La reporter d’Al Jazeera “n’a pas été intentionnellement abattue par un soldat israélien et il est impossible de déterminer si elle a été tuée par un homme armé palestinien tirant aveuglément dans le secteur où elle se trouvait, ou par inadvertance par un soldat israélien”, a indiqué l’armée dans un communiqué.

“Conformément à notre méthodologie mondiale de surveillance des droits de l’homme, notre Bureau a inspecté du matériel photo, vidéo et audio, s’est rendu sur les lieux, a consulté des experts, a examiné les communications officielles et a interrogé des témoins”, a souligné la porte-parole du Haut-commissariat.

Sur la base de ces éléments, les services de Michelle Bachelet, Haut-commissaire des Nations unies, ont conclu que les journalistes avaient choisi une approche “les rendant visibles aux forces israéliennes déployées dans la rue”.

“Nos conclusions indiquent qu’aucun avertissement n’a été émis et qu’aucune fusillade n’avait lieu à ce moment et à cet endroit”, a précisé Shamdasani, indiquant que les journalistes portaient des équipements de protection clairement marqués.

C’est à ce moment-là que plusieurs tirs au coup par coup et en provenance des forces israéliennes les ont visés, a-t-elle précisé.

Benny Gantz conteste et affirme que l’armée “était la cible de coups de feu nourris durant les événements qui ont mené à la mort de Shireen, et a riposté de façon appropriée”.

“De combien de rapports avons-nous besoin pour les tenir responsables ?”

“Alors que va-t-il se passer maintenant ?”, “de combien de rapports avons-nous besoin pour les tenir responsables ?”, s’est interrogée la nièce de la journaliste, Lina Abu Akleh, sur Twitter, en référence aux autorités israéliennes.

L’armée israélienne a réitéré vendredi sa demande à l’Autorité palestinienne de lui remettre la balle fatale, étant le seul moyen, selon elle, de réellement déterminer qui a tiré.
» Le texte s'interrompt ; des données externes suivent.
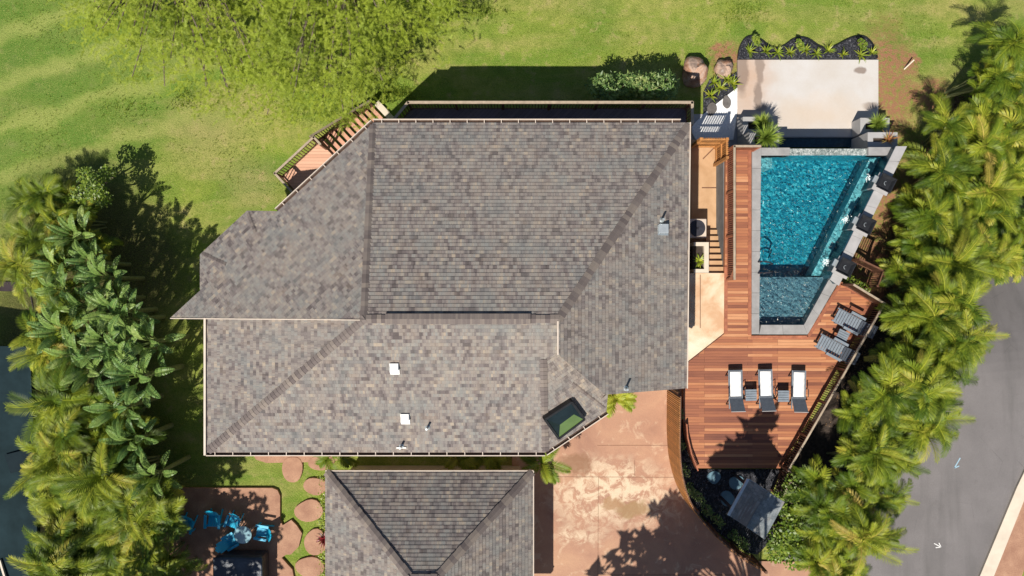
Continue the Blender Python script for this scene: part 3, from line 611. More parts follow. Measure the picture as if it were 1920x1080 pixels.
# balcony
bt = 4.05; bf = 3.0
c1, c2, c3, c4 = P(735, 228, bt), P(765, 192, bt), P(1298, 192, bt), P(1298, 232, bt)
mb = MB(); fl = [Vector((q.x, q.y, bf)) for q in (c1, c2, c3)]; poly = [fl[0], fl[1], fl[2], Vector((c3.x, P(0, 258, EZ).y, bf)), Vector((fl[0].x, P(0, 258, EZ).y, bf))]
mb.prism(poly, bf - 0.25, bf - 0.02); mb.face([p for p in poly][::-1], 0.5, [(p.x * 0.7 + p.y * 0.7, p.y * 0.7 - p.x * 0.7) for p in poly][::-1])
bal = build('balcony', mb, M['darkdeck'], house)
def railing(parent, pts, h, wd=0.10, sp=0.13, mat_top='rail', mat_bal='darkwood', post=1.8, bal_w=0.03, names=('top_rail', 'baluster_panel', 'post')):
    mt = MB(); mp = MB()
    for a, b in zip(pts, pts[1:]):
        a = Vector(a); b = Vector(b); up = Vector((0, 0, h)); L = (b - a).length; d = (b - a).normalized()
        mt.bar(a + up - d * wd * 0.3, b + up + d * wd * 0.3, wd, 0.05)
        mp.bar(a + up * 0.9, b + up * 0.9, 0.04, 0.06); mp.bar(a + up * 0.1, b + up * 0.1, 0.04, 0.06)
        n = int(L / sp)
        for k in range(1, n):
            c_ = a.lerp(b, k / n); mp.bar(c_ + up * 0.1, c_ + up * 0.9, bal_w, bal_w)
    build(names[0], mt, M[mat_top], parent); build(names[1], mp, M[mat_bal], parent)
    done = []
    for a, b in zip(pts, pts[1:]):
        a = Vector(a); b = Vector(b); n = max(1, round((b - a).length / post))
        for k in range(n + 1):
            c_ = a.lerp(b, k / n)
            if any((c_ - q).length < 0.3 for q in done): continue
            done.append(c_); m1 = MB(); m1.box(c_ + Vector((0, 0, h / 2)), (0.09, 0.09, h)); build(names[2], m1, M[mat_bal], parent)
railing(bal, [Vector((q.x, q.y, bf)) for q in (c1, c2, c3, c4)], bt - bf, 0.11)
for k in range(5):
    x = c2.x + (c3.x - c2.x) * k / 4; m1 = MB(); m1.box((x, c2.y - 0.15, bf / 2 - 0.2), (0.16, 0.16, bf)); build('support_post', m1, M['darkwood'], house)
# landing and stair
lz = 1.9
la, lb_, lc = P(515, 325, 2.9), P(588, 257, 2.9), P(606, 272, 2.9)
for q in (la, lb_, lc): q.z = lz
ldir = (lb_ - la).normalized(); lnrm = Vector((ldir.y, -ldir.x, 0))
land = [la, lb_, lb_ + lnrm * 2.6, la + lnrm * 2.6]
stair = MB(); stair.prism(land, lz - 0.2, lz - 0.02); stair.face([Vector(p) + Vector((0, 0, 0)) for p in land][::-1], 0.5, [(p.x, p.y) for p in land][::-1])
stc = build('landing', stair, M['landing'], house)
railing(stc, [la + lnrm * 2.0, la, lb_, lb_ + lnrm * 0.42], 1.0, 0.09)
s0 = P(612, 284, lz); s1 = P(716, 218, 0.15); sd_ = Vector((s1.x - s0.x, s1.y - s0.y, 0)); L = sd_.length; sd_.normalize(); sn = Vector((sd_.y, -sd_.x, 0))
ns = 10
for k in range(ns):
    f = (k + 0.6) / ns; c_ = Vector((s0.x, s0.y, 0)) + sd_ * L * f; z = lz - (lz - 0.1) * (k + 1) / (ns + 0.5)
    m1 = MB(); m1.box((c_.x, c_.y, z), (0.20, 1.25, 0.05), math.atan2(sd_.y, sd_.x)); build('stair_tread', m1, M['landing'] if False else M['redstep'] if 'redstep' in M else M.setdefault('redstep', simple('pink_tread', (0.55, 0.29, 0.20), 0.6, 0.15, 5)), stc)
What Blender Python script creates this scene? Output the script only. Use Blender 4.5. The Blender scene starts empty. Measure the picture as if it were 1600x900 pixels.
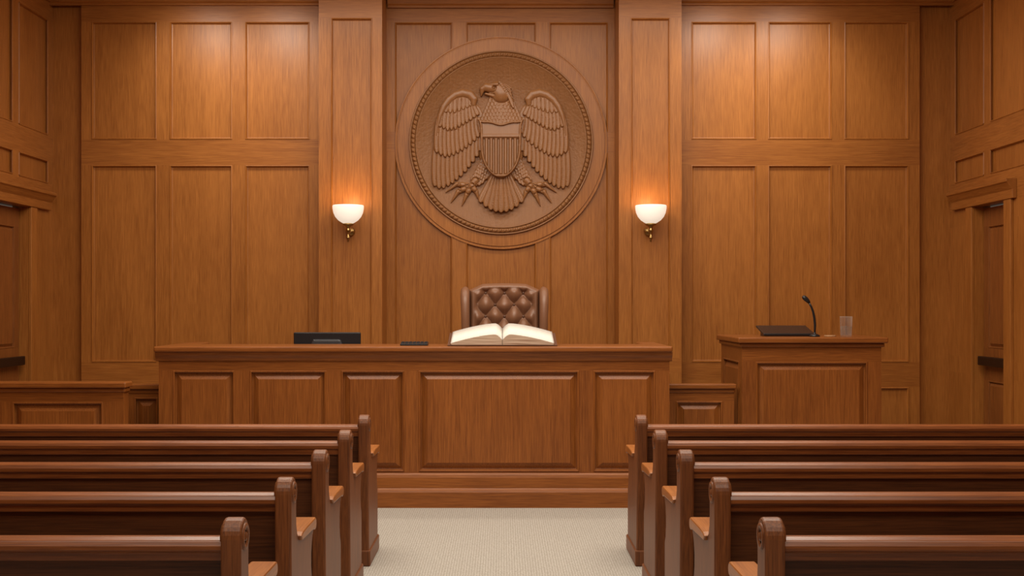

Selon le procureur palestinien, il s’agit d’une balle de calibre 5.56 mm tirée par un fusil semi-automatique Ruger Mini-14.

L’Autorité palestinienne a toujours refusé de rendre la balle et a demandé aux Israéliens de leur remettre plutôt l’arme.

La journaliste portait une veste pare-balles sur laquelle était inscrit le mot “presse” et un casque de protection lorsqu’elle a été atteinte d’une balle juste sous la coupe de son casque. Elle se trouvait aux abords du camp de réfugiés de Jénine, bastion des factions armées palestiniennes où les forces israéliennes menaient un raid.

Bachelet “continue d’exhorter les autorités israéliennes à ouvrir une enquête pénale sur le meurtre de Mme Abu Akleh et sur tous les autres meurtres et blessures graves commis par les forces israéliennes en Cisjordanie et dans le cadre des opérations de maintien de l’ordre à Gaza”.

Selon le Haut commissariat, depuis le début de 2022, les forces de sécurité israéliennes ont tué 58 Palestiniens en Cisjordanie, dont 13 enfants. “Le droit international des droits de l’homme exige une enquête rapide, approfondie, transparente, indépendante et impartiale sur tout recours à la force entraînant la mort ou des blessures graves. Les auteurs doivent être tenus pour responsables”, a souligné Shamdasani.